Petra Diamonds Limited announces that it has executed a non-binding Memorandum of Understanding (“MoU”) to sell 50% (less one share) of the entity that holds Petra’s shareholding in Williamson Diamonds Limited (“WDL”), along with a pro rata portion of shareholder loans owed by WDL, to Caspian Limited or its nominee (“Caspian”) for a total consideration of US$15 million. Caspian is the long-term technical services contractor at the Williamson Mine in Tanzania.

WDL is the operator of the Williamson Mine.  WDL is currently 25% owned by the Government of Tanzania and 75% owned by Petra, with Petra having acquired its majority interest in WDL in 2009. However, further to the Framework Agreement with the Government of Tanzania announced on 13 December 2021, which provides for a capital restructuring of the WDL entity, Petra’s effective interest is due to decrease to 63% and the Government of Tanzania’s to increase to 37%. Upon completion of the transactions contemplated by the MoU and upon the capital restructuring in the aforementioned Framework Agreement becoming effective, Petra and Caspian will each indirectly hold a 31.5% stake in WDL but with Petra retaining a controlling interest in WDL.

Caspian’s purchase will be funded through the settlement of US$11.1 million of past technical services payments owed by WDL to Caspian, including services rendered during the recent restart of operations following the care and maintenance period, with the remaining amount being funded by Caspian rendering US$3.9 million of technical services to WDL in order to ramp-up operations at the Williamson Mine.

The transactions in the MoU are subject to Petra and Caspian agreeing definitive transaction agreements, including a share purchase agreement and a shareholders’ agreement, with the parties seeking to agree those transaction agreements in early CY 2022.  The sale of the 50% stake in the entity that holds Petra’s shares in WDL is subject to the parties obtaining all necessary Governmental, regulatory and lender approvals, including approvals from the Tanzanian Mining Commission, the Tanzanian Fair Competition Commission and The Bank of Tanzania, and a binding ruling from the Tanzania Revenue Authority on the tax treatment of the transaction.  The parties are seeking to obtain such approvals by the end of H1 CY 2022.

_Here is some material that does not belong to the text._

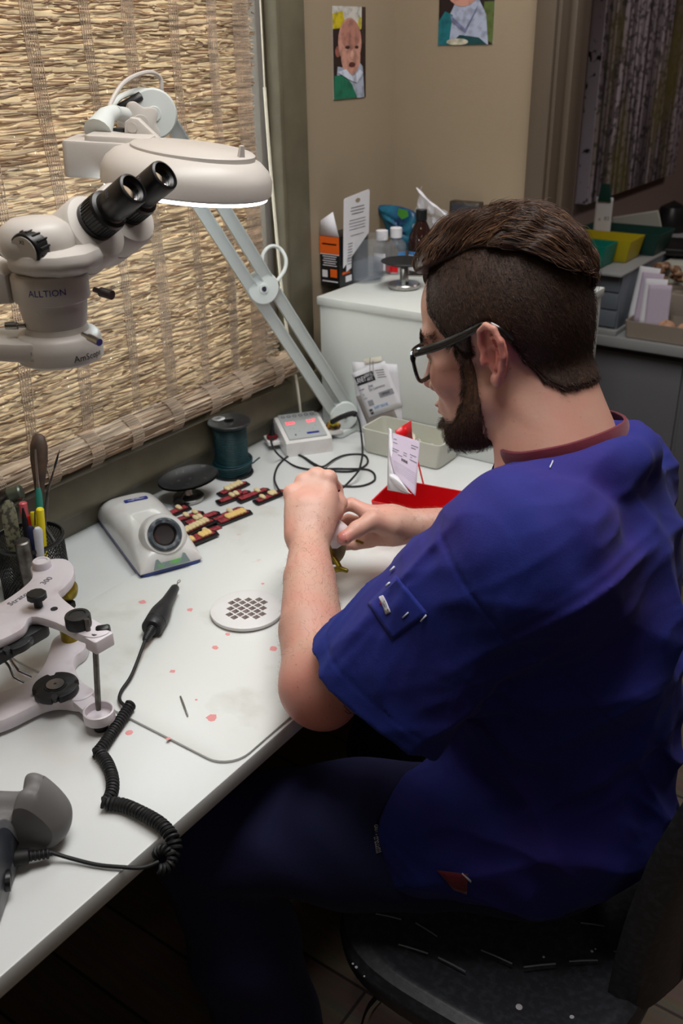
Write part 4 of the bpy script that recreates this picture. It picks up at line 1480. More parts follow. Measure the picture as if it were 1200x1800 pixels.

As noted in the Company’s FY 2021 Preliminary Results released on 14 September 2021, the Board decided to review its strategic options at Williamson which resulted in the asset being classified as an asset held for sale for financial reporting purposes. The transaction announced today will see Petra consolidating Williamson’s operating and financial results, with an appropriate recognition of non-controlling interests attributable to both Caspian and the Government of Tanzania.

As announced in the Company’s Q1 FY 2022 Trading Update dated 26 October 2021, production at Williamson has recommenced post the care and maintenance period and is expected to ramp-up over the course of FY 2022, with estimated production at the Williamson Mine in FY 2022 of 0.22 to 0.27 Mcts.

Petra will continue to meet its obligations under the settlement it reached on 12 May 2021 in relation to claims brought in London by the UK law firm Leigh Day on behalf of a number of anonymous claimants.  This includes the design and implementation of a non-judicial Independent Grievance Mechanism to address allegations of human rights impacts at the Williamson Mine, and the funding of various restorative and community programmes intended to provide long-term sustainable support to the communities living around the mine.

Richard Duffy, Chief Executive of Petra, commented:

“We are very pleased to be partnering with Caspian, who bring considerable local and mining experience. This will assist us in optimising the orebody for the benefit of all of Williamson’s stakeholders, both in the short term as we continue to ramp-up operations and in the longer term to fully realise the mine’s potential in an improved economic environment.

Our new arrangement with Caspian, following the Framework Agreement signed with the Government of Tanzania on 13 December, puts Williamson on a very solid basis for the future. The reduction in Petra’s equity interest in to WDL, from 75% to 31.5% while still retaining control, both reduces Petra’s exposure in line with our stated objectives outlined in our Preliminary Results while maintaining a share of the upside that we believe exists following the signing of the Framework Agreement with the Government who continue as partners.”

Rostam Azizi, Chairman of Caspian, commented:

“Caspian is a wholly Tanzanian owned company. It is also Tanzania’s largest mining contractor with over 30 years mining related experience. We have been the contractor of choice to most mines in Tanzania and have maintained long and successful relationships with companies such as Petra, De Beers, Barrick and AngloGold Ashanti. In addition, we also own the largest fleet of mining equipment in Tanzania. As a company, we are committed to adopting and adhering to the latest internationally recognised standards throughout all aspects of our business.

“We have been contracting at the Williamson Mine, the largest kimberlite diamond mine in the world by surface area for close to 20 years and as such we are particularly pleased to enter into this next phase of our involvement at the mine as co-owners. We recognise its viability in providing sustainable employment and a significant contribution to the Tanzanian economy.”